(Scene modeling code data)
● ● ● ● ● ● ●

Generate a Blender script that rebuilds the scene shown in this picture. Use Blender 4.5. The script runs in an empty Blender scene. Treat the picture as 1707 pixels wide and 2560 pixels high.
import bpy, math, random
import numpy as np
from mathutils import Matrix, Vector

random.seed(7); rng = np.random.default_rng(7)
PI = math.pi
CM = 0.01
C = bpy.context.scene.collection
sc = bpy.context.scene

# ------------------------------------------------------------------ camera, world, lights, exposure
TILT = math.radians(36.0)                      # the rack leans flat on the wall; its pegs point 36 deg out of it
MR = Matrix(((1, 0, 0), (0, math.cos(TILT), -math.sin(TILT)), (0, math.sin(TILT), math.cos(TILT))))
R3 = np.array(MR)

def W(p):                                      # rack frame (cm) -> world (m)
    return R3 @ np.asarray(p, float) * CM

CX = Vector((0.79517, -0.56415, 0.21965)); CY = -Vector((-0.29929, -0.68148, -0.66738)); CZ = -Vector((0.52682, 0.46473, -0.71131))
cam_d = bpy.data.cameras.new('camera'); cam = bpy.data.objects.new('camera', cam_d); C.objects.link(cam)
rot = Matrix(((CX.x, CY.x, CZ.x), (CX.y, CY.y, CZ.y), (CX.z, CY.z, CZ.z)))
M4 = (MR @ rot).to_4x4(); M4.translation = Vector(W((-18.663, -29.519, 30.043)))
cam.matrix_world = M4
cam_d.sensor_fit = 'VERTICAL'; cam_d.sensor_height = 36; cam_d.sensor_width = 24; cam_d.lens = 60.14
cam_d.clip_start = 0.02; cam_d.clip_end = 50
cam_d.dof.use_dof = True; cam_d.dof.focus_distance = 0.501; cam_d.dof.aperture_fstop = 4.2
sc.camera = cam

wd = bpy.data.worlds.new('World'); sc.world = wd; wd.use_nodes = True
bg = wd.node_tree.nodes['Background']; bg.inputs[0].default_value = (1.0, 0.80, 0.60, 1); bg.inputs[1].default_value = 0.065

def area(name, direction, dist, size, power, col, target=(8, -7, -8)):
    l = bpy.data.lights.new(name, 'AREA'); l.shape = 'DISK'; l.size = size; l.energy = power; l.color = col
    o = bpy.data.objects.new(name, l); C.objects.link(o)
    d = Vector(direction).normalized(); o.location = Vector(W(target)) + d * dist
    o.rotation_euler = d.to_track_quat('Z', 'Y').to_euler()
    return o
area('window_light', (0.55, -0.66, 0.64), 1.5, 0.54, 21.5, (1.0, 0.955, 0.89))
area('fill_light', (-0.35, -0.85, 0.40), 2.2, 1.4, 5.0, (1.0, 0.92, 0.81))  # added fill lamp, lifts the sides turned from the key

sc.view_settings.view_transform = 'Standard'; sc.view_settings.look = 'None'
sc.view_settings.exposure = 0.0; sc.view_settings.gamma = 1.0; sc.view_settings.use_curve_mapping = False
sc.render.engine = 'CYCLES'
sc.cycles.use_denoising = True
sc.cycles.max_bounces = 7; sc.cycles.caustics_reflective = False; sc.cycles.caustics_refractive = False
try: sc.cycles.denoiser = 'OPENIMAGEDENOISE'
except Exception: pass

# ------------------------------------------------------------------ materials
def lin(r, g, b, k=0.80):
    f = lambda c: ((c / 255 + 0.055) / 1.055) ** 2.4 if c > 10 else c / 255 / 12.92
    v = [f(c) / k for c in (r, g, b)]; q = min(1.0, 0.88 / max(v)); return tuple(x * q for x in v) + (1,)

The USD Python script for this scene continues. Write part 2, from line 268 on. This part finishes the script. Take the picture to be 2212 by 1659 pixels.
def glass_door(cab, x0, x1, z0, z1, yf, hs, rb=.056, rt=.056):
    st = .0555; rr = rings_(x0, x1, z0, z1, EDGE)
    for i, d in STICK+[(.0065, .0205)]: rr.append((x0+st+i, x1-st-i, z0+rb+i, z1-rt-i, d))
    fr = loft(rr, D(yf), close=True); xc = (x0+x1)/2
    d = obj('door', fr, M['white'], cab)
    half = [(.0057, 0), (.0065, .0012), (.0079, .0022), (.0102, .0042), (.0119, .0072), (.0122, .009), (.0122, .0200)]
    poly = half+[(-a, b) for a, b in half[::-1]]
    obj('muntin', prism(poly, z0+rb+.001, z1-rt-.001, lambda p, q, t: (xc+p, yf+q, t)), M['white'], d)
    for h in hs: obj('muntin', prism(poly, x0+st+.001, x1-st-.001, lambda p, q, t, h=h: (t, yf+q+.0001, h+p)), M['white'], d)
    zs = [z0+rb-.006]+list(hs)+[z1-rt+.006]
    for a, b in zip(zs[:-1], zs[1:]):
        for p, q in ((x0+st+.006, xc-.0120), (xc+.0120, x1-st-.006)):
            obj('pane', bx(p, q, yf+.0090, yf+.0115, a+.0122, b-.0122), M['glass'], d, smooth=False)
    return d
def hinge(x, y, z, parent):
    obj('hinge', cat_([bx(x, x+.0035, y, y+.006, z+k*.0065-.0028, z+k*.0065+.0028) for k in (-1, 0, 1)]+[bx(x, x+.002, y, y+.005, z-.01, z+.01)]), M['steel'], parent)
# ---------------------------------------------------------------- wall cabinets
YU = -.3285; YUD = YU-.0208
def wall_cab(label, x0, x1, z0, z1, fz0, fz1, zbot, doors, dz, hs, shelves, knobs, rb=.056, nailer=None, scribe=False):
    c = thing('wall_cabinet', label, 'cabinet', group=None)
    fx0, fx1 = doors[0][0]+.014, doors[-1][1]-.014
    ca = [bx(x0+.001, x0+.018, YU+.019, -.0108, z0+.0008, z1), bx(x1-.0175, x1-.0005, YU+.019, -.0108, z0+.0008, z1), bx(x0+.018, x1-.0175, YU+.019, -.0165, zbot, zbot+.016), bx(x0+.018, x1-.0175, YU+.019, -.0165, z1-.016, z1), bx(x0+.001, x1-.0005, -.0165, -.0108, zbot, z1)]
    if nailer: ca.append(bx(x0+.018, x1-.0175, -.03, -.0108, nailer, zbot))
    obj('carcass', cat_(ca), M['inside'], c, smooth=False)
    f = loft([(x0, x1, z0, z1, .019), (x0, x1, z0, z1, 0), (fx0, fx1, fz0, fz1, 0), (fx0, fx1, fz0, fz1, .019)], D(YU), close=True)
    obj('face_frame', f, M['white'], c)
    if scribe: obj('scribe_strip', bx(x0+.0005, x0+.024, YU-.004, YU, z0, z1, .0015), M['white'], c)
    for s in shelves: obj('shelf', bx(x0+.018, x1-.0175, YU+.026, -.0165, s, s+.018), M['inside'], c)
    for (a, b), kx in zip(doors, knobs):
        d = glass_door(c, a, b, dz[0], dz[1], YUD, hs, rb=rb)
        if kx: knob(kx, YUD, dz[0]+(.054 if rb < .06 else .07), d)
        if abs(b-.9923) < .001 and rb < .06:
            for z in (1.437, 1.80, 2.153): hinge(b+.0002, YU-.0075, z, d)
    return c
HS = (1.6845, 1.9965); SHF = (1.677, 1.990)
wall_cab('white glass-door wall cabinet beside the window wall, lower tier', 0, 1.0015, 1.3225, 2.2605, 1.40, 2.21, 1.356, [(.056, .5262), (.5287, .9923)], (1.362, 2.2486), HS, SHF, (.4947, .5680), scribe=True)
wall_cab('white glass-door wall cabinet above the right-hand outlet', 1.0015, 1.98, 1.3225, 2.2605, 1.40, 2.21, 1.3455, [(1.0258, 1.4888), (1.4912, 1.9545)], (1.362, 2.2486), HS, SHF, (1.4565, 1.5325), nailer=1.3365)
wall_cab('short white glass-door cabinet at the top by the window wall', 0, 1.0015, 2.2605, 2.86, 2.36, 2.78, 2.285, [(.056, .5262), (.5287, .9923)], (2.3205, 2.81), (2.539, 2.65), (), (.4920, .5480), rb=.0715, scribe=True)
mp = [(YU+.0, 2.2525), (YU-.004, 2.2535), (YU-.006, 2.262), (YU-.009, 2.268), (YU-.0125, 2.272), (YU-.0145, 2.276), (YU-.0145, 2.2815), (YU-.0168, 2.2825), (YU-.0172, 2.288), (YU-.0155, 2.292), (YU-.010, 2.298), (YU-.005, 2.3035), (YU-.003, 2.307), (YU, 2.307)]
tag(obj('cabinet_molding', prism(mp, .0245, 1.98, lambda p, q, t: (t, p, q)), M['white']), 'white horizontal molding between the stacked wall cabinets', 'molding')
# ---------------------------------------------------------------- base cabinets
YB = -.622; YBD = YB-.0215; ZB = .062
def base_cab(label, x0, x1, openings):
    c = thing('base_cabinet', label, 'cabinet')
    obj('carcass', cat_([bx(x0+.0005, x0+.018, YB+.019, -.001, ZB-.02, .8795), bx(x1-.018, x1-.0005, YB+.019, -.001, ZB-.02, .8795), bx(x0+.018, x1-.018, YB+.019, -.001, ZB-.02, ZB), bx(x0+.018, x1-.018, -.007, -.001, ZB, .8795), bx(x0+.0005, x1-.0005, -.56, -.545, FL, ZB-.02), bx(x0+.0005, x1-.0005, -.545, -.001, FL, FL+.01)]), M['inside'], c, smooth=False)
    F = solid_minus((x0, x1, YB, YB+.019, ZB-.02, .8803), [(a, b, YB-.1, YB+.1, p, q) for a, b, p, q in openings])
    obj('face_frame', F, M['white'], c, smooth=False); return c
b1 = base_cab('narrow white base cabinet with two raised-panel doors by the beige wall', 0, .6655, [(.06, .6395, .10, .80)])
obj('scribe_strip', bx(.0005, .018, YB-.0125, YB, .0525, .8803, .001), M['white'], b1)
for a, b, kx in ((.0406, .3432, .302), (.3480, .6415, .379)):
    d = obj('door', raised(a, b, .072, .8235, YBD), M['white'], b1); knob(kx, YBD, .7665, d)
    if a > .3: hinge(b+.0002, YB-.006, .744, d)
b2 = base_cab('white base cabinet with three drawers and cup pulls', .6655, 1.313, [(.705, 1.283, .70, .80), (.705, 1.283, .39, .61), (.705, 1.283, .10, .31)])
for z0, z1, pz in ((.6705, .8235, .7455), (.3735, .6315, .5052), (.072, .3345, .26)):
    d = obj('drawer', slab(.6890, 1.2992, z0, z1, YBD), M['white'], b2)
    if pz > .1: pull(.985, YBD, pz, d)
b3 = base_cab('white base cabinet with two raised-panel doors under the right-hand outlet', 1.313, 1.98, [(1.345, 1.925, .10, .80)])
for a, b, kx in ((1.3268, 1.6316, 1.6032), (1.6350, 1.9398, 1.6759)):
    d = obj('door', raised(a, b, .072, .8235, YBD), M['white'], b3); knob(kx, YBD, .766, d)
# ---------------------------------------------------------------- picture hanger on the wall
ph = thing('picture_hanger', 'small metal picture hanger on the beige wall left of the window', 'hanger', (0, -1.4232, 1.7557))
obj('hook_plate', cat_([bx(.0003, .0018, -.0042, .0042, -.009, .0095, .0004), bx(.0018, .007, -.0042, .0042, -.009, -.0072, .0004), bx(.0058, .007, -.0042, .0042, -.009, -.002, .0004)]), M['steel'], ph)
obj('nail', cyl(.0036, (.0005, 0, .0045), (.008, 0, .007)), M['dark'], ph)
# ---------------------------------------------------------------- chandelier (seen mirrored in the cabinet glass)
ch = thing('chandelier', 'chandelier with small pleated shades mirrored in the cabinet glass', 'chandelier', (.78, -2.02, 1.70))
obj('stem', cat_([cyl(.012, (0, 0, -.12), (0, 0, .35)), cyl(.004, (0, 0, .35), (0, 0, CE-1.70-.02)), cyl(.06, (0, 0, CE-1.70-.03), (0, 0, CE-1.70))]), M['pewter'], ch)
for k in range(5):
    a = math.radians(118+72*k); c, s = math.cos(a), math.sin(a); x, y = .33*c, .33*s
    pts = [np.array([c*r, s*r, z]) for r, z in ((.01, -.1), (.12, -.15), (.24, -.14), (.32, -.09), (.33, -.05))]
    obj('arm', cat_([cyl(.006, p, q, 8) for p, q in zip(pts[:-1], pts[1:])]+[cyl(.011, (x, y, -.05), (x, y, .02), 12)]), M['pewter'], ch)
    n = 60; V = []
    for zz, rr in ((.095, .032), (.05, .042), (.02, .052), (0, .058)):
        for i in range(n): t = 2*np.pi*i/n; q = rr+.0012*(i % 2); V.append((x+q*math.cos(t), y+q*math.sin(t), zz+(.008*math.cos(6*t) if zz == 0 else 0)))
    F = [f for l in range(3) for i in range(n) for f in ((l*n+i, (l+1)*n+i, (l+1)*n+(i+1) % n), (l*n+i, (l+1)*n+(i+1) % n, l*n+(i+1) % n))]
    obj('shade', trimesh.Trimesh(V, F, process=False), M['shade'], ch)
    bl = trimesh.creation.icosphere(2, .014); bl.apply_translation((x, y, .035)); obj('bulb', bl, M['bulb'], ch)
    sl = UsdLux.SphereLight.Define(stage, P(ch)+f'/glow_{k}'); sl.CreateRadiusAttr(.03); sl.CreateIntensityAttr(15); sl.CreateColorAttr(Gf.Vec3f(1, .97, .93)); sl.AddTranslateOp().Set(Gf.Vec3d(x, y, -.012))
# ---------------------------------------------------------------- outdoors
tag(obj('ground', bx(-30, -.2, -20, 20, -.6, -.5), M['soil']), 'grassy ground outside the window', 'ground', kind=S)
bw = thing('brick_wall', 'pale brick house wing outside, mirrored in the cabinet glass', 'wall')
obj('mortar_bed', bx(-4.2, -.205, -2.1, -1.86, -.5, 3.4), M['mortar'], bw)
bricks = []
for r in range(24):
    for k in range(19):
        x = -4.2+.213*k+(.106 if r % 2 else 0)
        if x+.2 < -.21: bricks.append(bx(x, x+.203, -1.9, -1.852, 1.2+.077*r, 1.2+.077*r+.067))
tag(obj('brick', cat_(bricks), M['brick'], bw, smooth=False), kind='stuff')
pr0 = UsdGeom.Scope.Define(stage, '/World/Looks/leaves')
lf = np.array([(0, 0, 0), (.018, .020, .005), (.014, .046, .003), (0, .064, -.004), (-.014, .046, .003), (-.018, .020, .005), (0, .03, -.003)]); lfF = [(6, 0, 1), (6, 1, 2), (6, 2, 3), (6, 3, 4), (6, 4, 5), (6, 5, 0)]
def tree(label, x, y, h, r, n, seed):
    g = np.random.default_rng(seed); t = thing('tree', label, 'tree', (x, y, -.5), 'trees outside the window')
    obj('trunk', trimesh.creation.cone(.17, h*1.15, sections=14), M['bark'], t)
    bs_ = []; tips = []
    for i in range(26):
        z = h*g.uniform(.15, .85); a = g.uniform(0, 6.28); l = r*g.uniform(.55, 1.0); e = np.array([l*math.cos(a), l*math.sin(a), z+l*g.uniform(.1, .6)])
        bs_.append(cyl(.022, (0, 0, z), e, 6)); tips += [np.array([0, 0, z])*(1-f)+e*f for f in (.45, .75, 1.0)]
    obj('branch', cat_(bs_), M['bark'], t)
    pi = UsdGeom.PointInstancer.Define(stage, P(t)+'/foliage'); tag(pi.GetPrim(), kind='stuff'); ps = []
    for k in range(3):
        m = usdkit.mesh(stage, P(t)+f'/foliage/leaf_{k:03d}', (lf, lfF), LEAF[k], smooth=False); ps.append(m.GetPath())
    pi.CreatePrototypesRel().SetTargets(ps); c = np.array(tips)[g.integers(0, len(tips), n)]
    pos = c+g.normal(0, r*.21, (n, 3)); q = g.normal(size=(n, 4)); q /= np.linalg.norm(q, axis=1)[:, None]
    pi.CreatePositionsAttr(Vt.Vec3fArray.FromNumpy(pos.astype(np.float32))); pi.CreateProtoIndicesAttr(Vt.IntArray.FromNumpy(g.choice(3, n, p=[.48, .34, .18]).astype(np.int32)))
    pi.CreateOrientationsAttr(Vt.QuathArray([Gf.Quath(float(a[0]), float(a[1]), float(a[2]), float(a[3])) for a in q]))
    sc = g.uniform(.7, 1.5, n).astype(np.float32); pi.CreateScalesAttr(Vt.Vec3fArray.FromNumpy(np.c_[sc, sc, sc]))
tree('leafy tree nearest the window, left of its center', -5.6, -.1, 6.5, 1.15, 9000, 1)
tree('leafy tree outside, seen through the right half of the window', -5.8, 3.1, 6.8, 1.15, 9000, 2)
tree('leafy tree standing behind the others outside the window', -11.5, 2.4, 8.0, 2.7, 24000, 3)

● ● ● ● ● ● ●

- [WHAT YOU WILL DO]
Restate exactly the records above from their first line through the line that holds "sc = bpy.context.scene", please, including both and leaving out all others.

- [TASK RESPONSE]
Generate a Blender script that rebuilds the scene shown in this picture. Use Blender 4.5. The script runs in an empty Blender scene. Treat the picture as 1707 pixels wide and 2560 pixels high.
import bpy, math, random
import numpy as np
from mathutils import Matrix, Vector

random.seed(7); rng = np.random.default_rng(7)
PI = math.pi
CM = 0.01
C = bpy.context.scene.collection
sc = bpy.context.scene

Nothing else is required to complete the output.